Adv Matinenga – who is a Zimbabwean national – maintained the re-appointment of Justice Mosito was legitimate because the King had only removed him from office when he had already resigned, a move that was not necessary.  In any event, the tribunal’s adverse findings against Judge Mosito had been subsequently set aside. There was therefore no legal impediment to his re-appointment to the bench as there is no criminal conviction against him nor any valid adverse findings of any tribunal against him.

“Their case is based on the argument that the 1st respondent is not fit to hold office, but the Prime Minister clearly says in his affidavit that those charges – which were preferred on him by the previous government – were trumped up charges…..These charges were not in any event upheld by any court of law,” he said.

He further argued the four lawyers had a weak case because they were also seeking to use the case against Judge Mosito to fight against the  removal of Justice Robert Nugent from the presidency of the apex court, in favour of Judge Mosito, when Justice Nugent was himself not fighting against his removal  and had not sanctioned them to do so.

“Judge Nugent clearly said he did not want to be involved in the matter.

“Your Lordships are now being asked to make an academic ruling that will have no effect.

“If judge Nugent had wanted to challenge his dismissal, he was free to do so,” he argued.

Justice Nugent was removed from the position as Justice Mosito was simultaneously reappointed to the seat on 1 August, 2017.

However, Advocate Matinenga was overruled when he sought to rely on  supplementary affidavits to introduce the judgment of the High Court in which it quashed the findings of the tribunal against Justice Mosito as well as the  High Court judgment of 25 October 2017 clearing Justice Mosito of the tax evasion charges.
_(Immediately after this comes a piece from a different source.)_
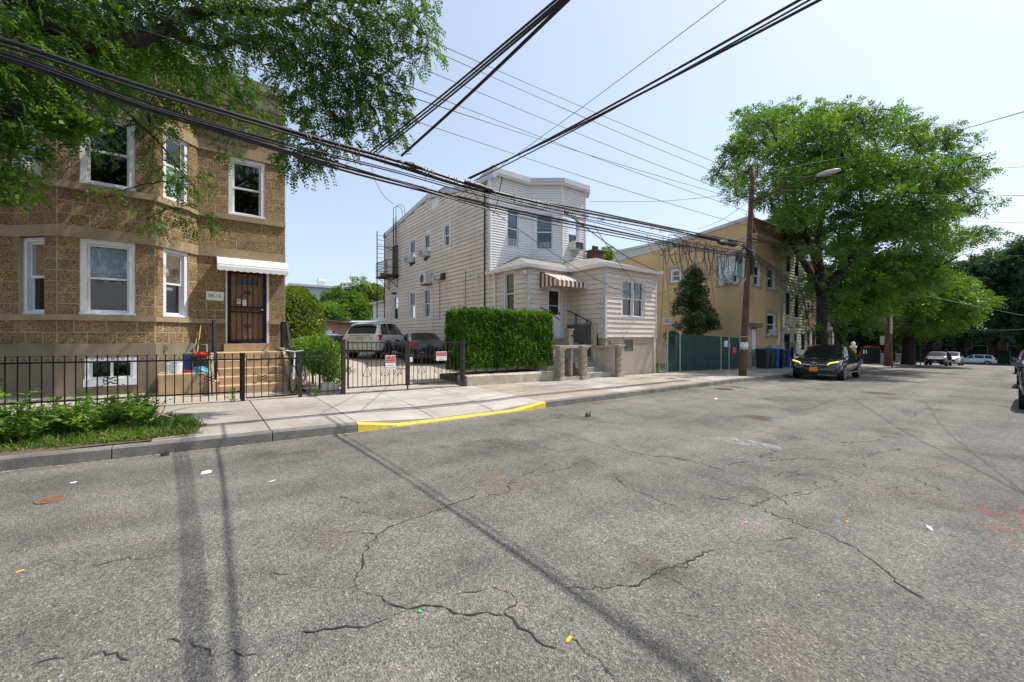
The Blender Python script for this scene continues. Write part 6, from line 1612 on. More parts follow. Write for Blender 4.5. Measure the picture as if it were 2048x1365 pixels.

The court held that it was against the rules of the Constitutional Court rules to bring a supplementary affidavit without making a substantive application to seek permission of the court to do so.

The lawyer representing the law society,  King’s Counsel Hopolang Nathane, argued briefly that the four lawyers did not have a right to challenge the reappointment of Justice Mosito on behalf of the country’s legal practitioners.

He said the law only gives powers to the law society to act on behalf of legal practitioners.

The judges reserved judgment to 9 February next year after saying they needed time to consider the matter.